- **Description of the task**: The data below must be copied in full and without any change.

- **Source data**:
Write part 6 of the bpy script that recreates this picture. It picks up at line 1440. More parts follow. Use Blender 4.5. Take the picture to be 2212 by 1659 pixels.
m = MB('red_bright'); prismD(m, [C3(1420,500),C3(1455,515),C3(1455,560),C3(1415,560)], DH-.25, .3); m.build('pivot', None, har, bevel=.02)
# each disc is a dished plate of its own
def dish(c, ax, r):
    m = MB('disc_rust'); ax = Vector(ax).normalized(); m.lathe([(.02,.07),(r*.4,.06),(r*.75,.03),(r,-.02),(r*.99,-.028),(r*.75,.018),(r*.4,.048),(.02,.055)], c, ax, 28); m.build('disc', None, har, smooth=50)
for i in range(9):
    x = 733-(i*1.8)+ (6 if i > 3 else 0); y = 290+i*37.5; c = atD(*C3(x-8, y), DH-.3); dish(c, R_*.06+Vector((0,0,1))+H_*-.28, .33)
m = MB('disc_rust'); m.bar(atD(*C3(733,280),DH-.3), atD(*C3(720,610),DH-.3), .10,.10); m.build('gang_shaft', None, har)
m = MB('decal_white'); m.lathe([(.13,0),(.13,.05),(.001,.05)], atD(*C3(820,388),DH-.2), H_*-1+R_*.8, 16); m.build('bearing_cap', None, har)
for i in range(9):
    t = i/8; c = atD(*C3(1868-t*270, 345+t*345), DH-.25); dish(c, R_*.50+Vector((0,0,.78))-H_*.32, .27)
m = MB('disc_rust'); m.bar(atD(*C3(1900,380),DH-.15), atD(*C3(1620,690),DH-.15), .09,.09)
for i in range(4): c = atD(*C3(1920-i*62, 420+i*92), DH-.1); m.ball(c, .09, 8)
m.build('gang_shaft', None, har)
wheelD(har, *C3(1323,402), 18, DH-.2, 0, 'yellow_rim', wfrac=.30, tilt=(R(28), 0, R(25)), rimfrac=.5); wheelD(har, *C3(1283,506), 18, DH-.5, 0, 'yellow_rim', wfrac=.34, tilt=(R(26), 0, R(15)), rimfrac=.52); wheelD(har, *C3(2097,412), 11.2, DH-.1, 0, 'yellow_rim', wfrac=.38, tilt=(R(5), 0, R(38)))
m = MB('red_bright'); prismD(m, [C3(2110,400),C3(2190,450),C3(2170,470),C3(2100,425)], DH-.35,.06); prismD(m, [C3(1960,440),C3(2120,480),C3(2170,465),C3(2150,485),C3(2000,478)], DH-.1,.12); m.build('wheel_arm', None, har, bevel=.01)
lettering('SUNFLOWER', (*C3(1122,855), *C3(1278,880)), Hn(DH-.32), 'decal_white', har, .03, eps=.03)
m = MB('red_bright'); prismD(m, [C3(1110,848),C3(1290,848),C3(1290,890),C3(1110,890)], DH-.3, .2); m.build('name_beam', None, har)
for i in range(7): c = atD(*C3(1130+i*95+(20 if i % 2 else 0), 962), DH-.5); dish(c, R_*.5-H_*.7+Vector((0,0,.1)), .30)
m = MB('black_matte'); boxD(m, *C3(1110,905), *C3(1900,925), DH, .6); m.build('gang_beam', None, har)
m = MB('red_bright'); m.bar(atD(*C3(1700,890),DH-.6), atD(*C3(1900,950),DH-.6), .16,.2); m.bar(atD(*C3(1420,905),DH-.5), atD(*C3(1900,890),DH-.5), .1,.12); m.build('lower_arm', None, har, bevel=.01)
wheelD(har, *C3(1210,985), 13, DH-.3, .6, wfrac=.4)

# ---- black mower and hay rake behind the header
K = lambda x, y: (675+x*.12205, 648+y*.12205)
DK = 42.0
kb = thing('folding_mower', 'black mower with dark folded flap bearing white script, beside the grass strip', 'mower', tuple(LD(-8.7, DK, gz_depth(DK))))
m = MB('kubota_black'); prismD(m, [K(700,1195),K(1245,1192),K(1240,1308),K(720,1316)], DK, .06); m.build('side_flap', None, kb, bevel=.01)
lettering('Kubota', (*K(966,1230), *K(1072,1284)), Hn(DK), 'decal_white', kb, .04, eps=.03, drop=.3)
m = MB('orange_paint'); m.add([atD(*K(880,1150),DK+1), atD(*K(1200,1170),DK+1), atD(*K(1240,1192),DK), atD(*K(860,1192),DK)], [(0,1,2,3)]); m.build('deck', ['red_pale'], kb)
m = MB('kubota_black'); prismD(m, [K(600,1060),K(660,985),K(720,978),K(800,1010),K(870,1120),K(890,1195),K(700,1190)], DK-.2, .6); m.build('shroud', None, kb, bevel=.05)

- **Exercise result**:
Write part 6 of the bpy script that recreates this picture. It picks up at line 1440. More parts follow. Use Blender 4.5. Take the picture to be 2212 by 1659 pixels.
m = MB('red_bright'); prismD(m, [C3(1420,500),C3(1455,515),C3(1455,560),C3(1415,560)], DH-.25, .3); m.build('pivot', None, har, bevel=.02)
# each disc is a dished plate of its own
def dish(c, ax, r):
    m = MB('disc_rust'); ax = Vector(ax).normalized(); m.lathe([(.02,.07),(r*.4,.06),(r*.75,.03),(r,-.02),(r*.99,-.028),(r*.75,.018),(r*.4,.048),(.02,.055)], c, ax, 28); m.build('disc', None, har, smooth=50)
for i in range(9):
    x = 733-(i*1.8)+ (6 if i > 3 else 0); y = 290+i*37.5; c = atD(*C3(x-8, y), DH-.3); dish(c, R_*.06+Vector((0,0,1))+H_*-.28, .33)
m = MB('disc_rust'); m.bar(atD(*C3(733,280),DH-.3), atD(*C3(720,610),DH-.3), .10,.10); m.build('gang_shaft', None, har)
m = MB('decal_white'); m.lathe([(.13,0),(.13,.05),(.001,.05)], atD(*C3(820,388),DH-.2), H_*-1+R_*.8, 16); m.build('bearing_cap', None, har)
for i in range(9):
    t = i/8; c = atD(*C3(1868-t*270, 345+t*345), DH-.25); dish(c, R_*.50+Vector((0,0,.78))-H_*.32, .27)
m = MB('disc_rust'); m.bar(atD(*C3(1900,380),DH-.15), atD(*C3(1620,690),DH-.15), .09,.09)
for i in range(4): c = atD(*C3(1920-i*62, 420+i*92), DH-.1); m.ball(c, .09, 8)
m.build('gang_shaft', None, har)
wheelD(har, *C3(1323,402), 18, DH-.2, 0, 'yellow_rim', wfrac=.30, tilt=(R(28), 0, R(25)), rimfrac=.5); wheelD(har, *C3(1283,506), 18, DH-.5, 0, 'yellow_rim', wfrac=.34, tilt=(R(26), 0, R(15)), rimfrac=.52); wheelD(har, *C3(2097,412), 11.2, DH-.1, 0, 'yellow_rim', wfrac=.38, tilt=(R(5), 0, R(38)))
m = MB('red_bright'); prismD(m, [C3(2110,400),C3(2190,450),C3(2170,470),C3(2100,425)], DH-.35,.06); prismD(m, [C3(1960,440),C3(2120,480),C3(2170,465),C3(2150,485),C3(2000,478)], DH-.1,.12); m.build('wheel_arm', None, har, bevel=.01)
lettering('SUNFLOWER', (*C3(1122,855), *C3(1278,880)), Hn(DH-.32), 'decal_white', har, .03, eps=.03)
m = MB('red_bright'); prismD(m, [C3(1110,848),C3(1290,848),C3(1290,890),C3(1110,890)], DH-.3, .2); m.build('name_beam', None, har)
for i in range(7): c = atD(*C3(1130+i*95+(20 if i % 2 else 0), 962), DH-.5); dish(c, R_*.5-H_*.7+Vector((0,0,.1)), .30)
m = MB('black_matte'); boxD(m, *C3(1110,905), *C3(1900,925), DH, .6); m.build('gang_beam', None, har)
m = MB('red_bright'); m.bar(atD(*C3(1700,890),DH-.6), atD(*C3(1900,950),DH-.6), .16,.2); m.bar(atD(*C3(1420,905),DH-.5), atD(*C3(1900,890),DH-.5), .1,.12); m.build('lower_arm', None, har, bevel=.01)
wheelD(har, *C3(1210,985), 13, DH-.3, .6, wfrac=.4)

# ---- black mower and hay rake behind the header
K = lambda x, y: (675+x*.12205, 648+y*.12205)
DK = 42.0
kb = thing('folding_mower', 'black mower with dark folded flap bearing white script, beside the grass strip', 'mower', tuple(LD(-8.7, DK, gz_depth(DK))))
m = MB('kubota_black'); prismD(m, [K(700,1195),K(1245,1192),K(1240,1308),K(720,1316)], DK, .06); m.build('side_flap', None, kb, bevel=.01)
lettering('Kubota', (*K(966,1230), *K(1072,1284)), Hn(DK), 'decal_white', kb, .04, eps=.03, drop=.3)
m = MB('orange_paint'); m.add([atD(*K(880,1150),DK+1), atD(*K(1200,1170),DK+1), atD(*K(1240,1192),DK), atD(*K(860,1192),DK)], [(0,1,2,3)]); m.build('deck', ['red_pale'], kb)
m = MB('kubota_black'); prismD(m, [K(600,1060),K(660,985),K(720,978),K(800,1010),K(870,1120),K(890,1195),K(700,1190)], DK-.2, .6); m.build('shroud', None, kb, bevel=.05)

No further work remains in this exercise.